‘Is het zo dat het met boerenkool net zo is als met spruitjes, dat ze op het land moeten blijven staan tot de nachtvorst er over is geweest voor je boerenkool gebruikt?’ Ik krijg de meest uiteenlopende vragen per mail, zoals deze van John, die schrijft ‘vanaf zijn berg in de Ardeche in Frankrijk’. Waarom iemand vanaf een Franse berg in augustus zit te piekeren over winterse boerenkool is dan weer iets wat ík me afvraag. Heimwee naar het vaderland? Wil hij vandaaruit boerenkool gaan telen maar zit vrieskou er vanwege het locale klimaat niet in?

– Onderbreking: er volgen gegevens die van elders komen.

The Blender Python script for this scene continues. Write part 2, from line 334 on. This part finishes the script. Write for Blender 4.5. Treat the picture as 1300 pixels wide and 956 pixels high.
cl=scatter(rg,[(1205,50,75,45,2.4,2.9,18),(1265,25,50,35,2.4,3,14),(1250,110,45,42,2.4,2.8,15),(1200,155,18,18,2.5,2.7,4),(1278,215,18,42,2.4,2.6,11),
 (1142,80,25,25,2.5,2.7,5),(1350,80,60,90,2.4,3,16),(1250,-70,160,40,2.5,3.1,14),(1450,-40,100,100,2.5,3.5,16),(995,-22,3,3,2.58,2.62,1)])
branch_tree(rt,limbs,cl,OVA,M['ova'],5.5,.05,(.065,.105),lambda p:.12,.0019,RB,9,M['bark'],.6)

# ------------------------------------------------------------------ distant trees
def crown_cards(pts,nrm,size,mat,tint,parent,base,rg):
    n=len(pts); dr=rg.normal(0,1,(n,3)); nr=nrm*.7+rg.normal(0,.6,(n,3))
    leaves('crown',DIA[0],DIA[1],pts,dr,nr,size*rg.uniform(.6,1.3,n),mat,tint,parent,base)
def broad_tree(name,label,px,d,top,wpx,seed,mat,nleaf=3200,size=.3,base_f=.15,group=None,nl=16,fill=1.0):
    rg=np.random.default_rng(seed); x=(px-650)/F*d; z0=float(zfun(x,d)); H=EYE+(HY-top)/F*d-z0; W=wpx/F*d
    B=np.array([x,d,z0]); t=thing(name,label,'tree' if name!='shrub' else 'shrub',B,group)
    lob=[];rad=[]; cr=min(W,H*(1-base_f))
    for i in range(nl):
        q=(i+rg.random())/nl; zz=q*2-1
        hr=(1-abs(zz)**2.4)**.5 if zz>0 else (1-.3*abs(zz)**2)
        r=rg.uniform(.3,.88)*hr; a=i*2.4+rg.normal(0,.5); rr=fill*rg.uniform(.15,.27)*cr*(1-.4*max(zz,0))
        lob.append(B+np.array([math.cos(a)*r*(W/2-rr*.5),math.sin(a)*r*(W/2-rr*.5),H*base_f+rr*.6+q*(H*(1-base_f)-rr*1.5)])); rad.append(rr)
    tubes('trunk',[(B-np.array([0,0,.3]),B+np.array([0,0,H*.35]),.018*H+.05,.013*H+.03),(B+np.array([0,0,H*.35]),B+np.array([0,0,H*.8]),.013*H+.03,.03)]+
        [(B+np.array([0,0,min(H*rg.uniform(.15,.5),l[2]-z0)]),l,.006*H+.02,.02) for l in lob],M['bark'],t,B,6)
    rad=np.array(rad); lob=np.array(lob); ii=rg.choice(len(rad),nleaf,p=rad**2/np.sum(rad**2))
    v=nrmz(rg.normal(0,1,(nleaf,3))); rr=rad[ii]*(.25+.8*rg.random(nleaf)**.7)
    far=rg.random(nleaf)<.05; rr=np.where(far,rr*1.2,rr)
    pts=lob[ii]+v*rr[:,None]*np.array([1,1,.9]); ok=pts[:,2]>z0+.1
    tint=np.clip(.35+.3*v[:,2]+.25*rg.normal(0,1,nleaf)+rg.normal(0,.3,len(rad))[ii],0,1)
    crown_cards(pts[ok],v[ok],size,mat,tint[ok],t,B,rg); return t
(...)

Nu is het zo dat het natuurlijk vleiend is dat mensen er vanuit gaan dat ik alles weet op culinair gebied maar helaas, dat is niet het geval. Ik streef ernaar, maar ben er nog lang niet. Nu wil bovendien het geval dat ik eerlijkgezegd niet erg gecharmeerd ben van Hollandse winterstamppotgroenten (zuurkool voorop…), dus er was nooit aanleiding om me daar eens goed in te verdiepen. Maar gelukkig is er in dit soort gevallen altijd een redder in nood. Onno Kleyn weet volgens mij wél alles. En die zit dezer dagen thuis hard te werken aan allerlei deadlines en kon een verzetje tussendoor wel waarderen.
Wel een lang intro op de boerenkoolvraag. Maar hier komt dan eindelijk het antwoord, met dank aan Onno. Koolsoorten wapenen zich tegen kou door suikers aan te maken. Dan doen ze niet alleen op het land, daar gaan ze na afsnijden mee door; het komt dus niet uit de wortels. Een poos in de koelkast werkt. De vriezer niet, want té strenge vorst doet het proces stoppen. Een nulgradenvak is ideaal. Meer suikers maakt de kool lekkerder, gaf vroeger wat meer balans tegen de bitters. Alleen zitten die er tegenwoordig niet meer in.
Kun je daar wat mee op je berg, John?